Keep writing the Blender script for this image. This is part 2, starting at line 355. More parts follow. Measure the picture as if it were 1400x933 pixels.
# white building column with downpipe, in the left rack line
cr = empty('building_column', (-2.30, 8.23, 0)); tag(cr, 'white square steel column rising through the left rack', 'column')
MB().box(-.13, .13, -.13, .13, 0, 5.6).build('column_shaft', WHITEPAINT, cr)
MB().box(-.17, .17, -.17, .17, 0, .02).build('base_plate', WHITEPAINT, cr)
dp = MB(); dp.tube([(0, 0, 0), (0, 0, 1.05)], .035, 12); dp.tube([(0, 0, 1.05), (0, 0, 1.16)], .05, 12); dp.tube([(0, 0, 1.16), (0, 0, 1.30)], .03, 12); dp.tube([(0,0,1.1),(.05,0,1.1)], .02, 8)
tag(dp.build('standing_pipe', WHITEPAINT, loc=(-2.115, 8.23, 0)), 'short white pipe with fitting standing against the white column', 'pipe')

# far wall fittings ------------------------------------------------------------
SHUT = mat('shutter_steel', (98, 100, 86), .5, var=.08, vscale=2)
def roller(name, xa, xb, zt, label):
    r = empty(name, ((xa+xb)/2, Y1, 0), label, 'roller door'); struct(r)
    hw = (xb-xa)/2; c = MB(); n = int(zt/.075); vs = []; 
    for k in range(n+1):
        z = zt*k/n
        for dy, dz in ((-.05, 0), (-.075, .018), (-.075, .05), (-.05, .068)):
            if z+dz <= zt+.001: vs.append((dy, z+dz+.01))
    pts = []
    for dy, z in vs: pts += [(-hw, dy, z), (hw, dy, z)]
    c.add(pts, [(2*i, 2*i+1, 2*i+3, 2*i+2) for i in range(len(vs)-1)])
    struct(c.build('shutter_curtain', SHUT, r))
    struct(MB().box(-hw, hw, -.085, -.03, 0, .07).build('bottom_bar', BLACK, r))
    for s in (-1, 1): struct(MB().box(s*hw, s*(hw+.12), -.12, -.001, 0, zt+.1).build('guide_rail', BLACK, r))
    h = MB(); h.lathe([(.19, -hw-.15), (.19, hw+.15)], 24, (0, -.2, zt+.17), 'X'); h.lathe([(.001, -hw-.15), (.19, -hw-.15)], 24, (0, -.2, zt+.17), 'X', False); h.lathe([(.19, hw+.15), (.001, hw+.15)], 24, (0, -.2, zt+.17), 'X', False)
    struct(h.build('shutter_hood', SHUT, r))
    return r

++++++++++

(Description of the task) Take the material above and return all of it exactly.

(Reply to the task)
Keep writing the Blender script for this image. This is part 2, starting at line 355. More parts follow. Measure the picture as if it were 1400x933 pixels.
# white building column with downpipe, in the left rack line
cr = empty('building_column', (-2.30, 8.23, 0)); tag(cr, 'white square steel column rising through the left rack', 'column')
MB().box(-.13, .13, -.13, .13, 0, 5.6).build('column_shaft', WHITEPAINT, cr)
MB().box(-.17, .17, -.17, .17, 0, .02).build('base_plate', WHITEPAINT, cr)
dp = MB(); dp.tube([(0, 0, 0), (0, 0, 1.05)], .035, 12); dp.tube([(0, 0, 1.05), (0, 0, 1.16)], .05, 12); dp.tube([(0, 0, 1.16), (0, 0, 1.30)], .03, 12); dp.tube([(0,0,1.1),(.05,0,1.1)], .02, 8)
tag(dp.build('standing_pipe', WHITEPAINT, loc=(-2.115, 8.23, 0)), 'short white pipe with fitting standing against the white column', 'pipe')

# far wall fittings ------------------------------------------------------------
SHUT = mat('shutter_steel', (98, 100, 86), .5, var=.08, vscale=2)
def roller(name, xa, xb, zt, label):
    r = empty(name, ((xa+xb)/2, Y1, 0), label, 'roller door'); struct(r)
    hw = (xb-xa)/2; c = MB(); n = int(zt/.075); vs = []; 
    for k in range(n+1):
        z = zt*k/n
        for dy, dz in ((-.05, 0), (-.075, .018), (-.075, .05), (-.05, .068)):
            if z+dz <= zt+.001: vs.append((dy, z+dz+.01))
    pts = []
    for dy, z in vs: pts += [(-hw, dy, z), (hw, dy, z)]
    c.add(pts, [(2*i, 2*i+1, 2*i+3, 2*i+2) for i in range(len(vs)-1)])
    struct(c.build('shutter_curtain', SHUT, r))
    struct(MB().box(-hw, hw, -.085, -.03, 0, .07).build('bottom_bar', BLACK, r))
    for s in (-1, 1): struct(MB().box(s*hw, s*(hw+.12), -.12, -.001, 0, zt+.1).build('guide_rail', BLACK, r))
    h = MB(); h.lathe([(.19, -hw-.15), (.19, hw+.15)], 24, (0, -.2, zt+.17), 'X'); h.lathe([(.001, -hw-.15), (.19, -hw-.15)], 24, (0, -.2, zt+.17), 'X', False); h.lathe([(.19, hw+.15), (.001, hw+.15)], 24, (0, -.2, zt+.17), 'X', False)
    struct(h.build('shutter_hood', SHUT, r))
    return r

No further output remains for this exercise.